In 2019, Andres Palencia and Bruno Seros-Ulloa became co-executive directors of LATV, and one of their first agenda items was to hire people to build digital product and ad sales teams. LATV redesigned its website in 2020 and launched a streaming app called LATV+ in Q4 of last year with hopes that more reach would attract more advertisers.

LATV+ is available on iOS, Apple TV, Fire TV and Samsung.

So far, LATV says the strategy is working. In June, Comscore ranked the network in second place for nationwide reach and engagement of US Hispanic audiences (ahead of Univision).
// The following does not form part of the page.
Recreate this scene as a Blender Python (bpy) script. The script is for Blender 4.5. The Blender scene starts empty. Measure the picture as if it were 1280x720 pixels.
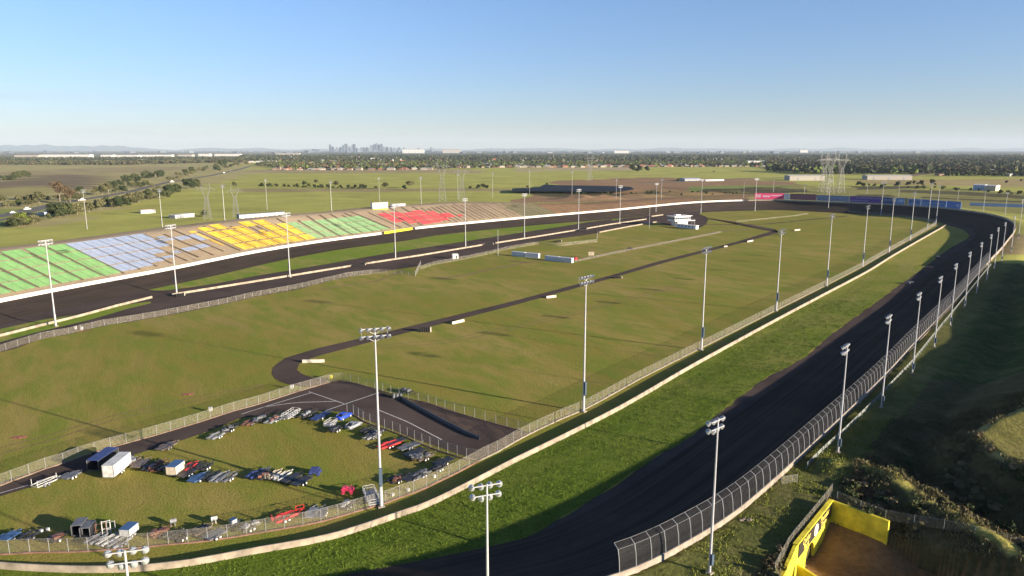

LATV claims to reach 19% of the American Hispanic and Latinx population across its full media footprint.

Digital ad revenue is quickly becoming the company’s biggest growth engine, Palencia told AdExchanger. As of May, LATV’s digital ad revenue was up 250% year over year, and the company expects it to surpass linear TV revenue by next year. Brands buying inventory across LATV include Sephora, Starbucks, P&G, Verizon and Chase.

Need for scale

LATV’s digital presence multiplied its available ad inventory.

Until recently, however, the company’s biggest challenge was delivering scale for advertisers.

That’s why it implemented an “aggressive user acquisition strategy,” Palencia said.

To appeal to advertisers, LATV segments its audience based on engagement and uses tags to track the types of content its users consume, such as webpages on its site about Afro-Latinx food and fashion or LGBTQ+ culture and music.

“We’re gathering data [for segmentation] based on content engagement,” said Xavier Rodriguez, head of digital and strategic partnerships, who joined the company in 2020 to help build its digital advertising business.

When users land on a webpage, for example, LATV prompts them with surveys, games or the opportunity to sign up for a newsletter. It then filters users who respond at least 60% of the time into audience segments based on a combination of these actions and their engagement with a particular content category. If a user in a segment stops engaging with LATV’s site for a month, the company removes them from that segment.

Advertisers can then target ads based on the audiences they want to reach and track campaign performance based on metrics such as session length, click-through rate, view-through rate and repeat visitors. Buyers can also retarget ads to the same users while they consume similar types of content across LATV’s digital footprint.

LATV also credits the growth of its streaming service to crosspollination with its website, where it promotes titles and prompts app downloads, Rodriguez said. Since LATV+ launched last year, it’s seen a 100% month-over-month growth in its audiences consuming streaming titles, which are on-demand versions of the content LATV runs on its TV network.

Partnering up

LATV also partners with other minority-owned publishers with audiences that have similar interests to widen the scale of its inventory for targeting and retargeting. One example is LA Taco, an online blog that mostly covers local food and news in the LA area.

To make sure those sites get a good amount of traffic, LATV’s in-house studio helps create video content for these partners, which in turn creates more places to serve ads.

If the company’s growth continues on its current path, Rodriguez said LATV would consider acquiring the partner sites that are helping it scale the most.

For now, LATV sells most of its inventory through direct deals, in part because it has to ensure ads are running in the right types of content for the right audience. Ensuring cultural relevance is why many minority-owned publishers prefer direct sales over programmatic. “Direct buys are delivering better-quality ads and quicker [revenue] growth right now,” Rodriguez said.

Still, LATV plans to increase the proportion of ads it sells programmatically for the sake of scale. Rodriguez said the company intends to start making more of its inventory available programmatically in 2024.

LATV has its own ad network for programmatic buys, established by its digital team, and its inventory is available in DSPs including The Trade Desk. Many of its advertisers also use DoubleVerify or Oracle’s moat to tag and verify ad placements.

LATV’s next order of business is launching free ad-supported TV (FAST) channels later this year using Amagi’s ad serving software.

Keeping up the pivot to a “digital-first mindset” is integral for future growth, Rodriguez said.

Editor’s note: This article has been edited to reflect updated Comscore numbers.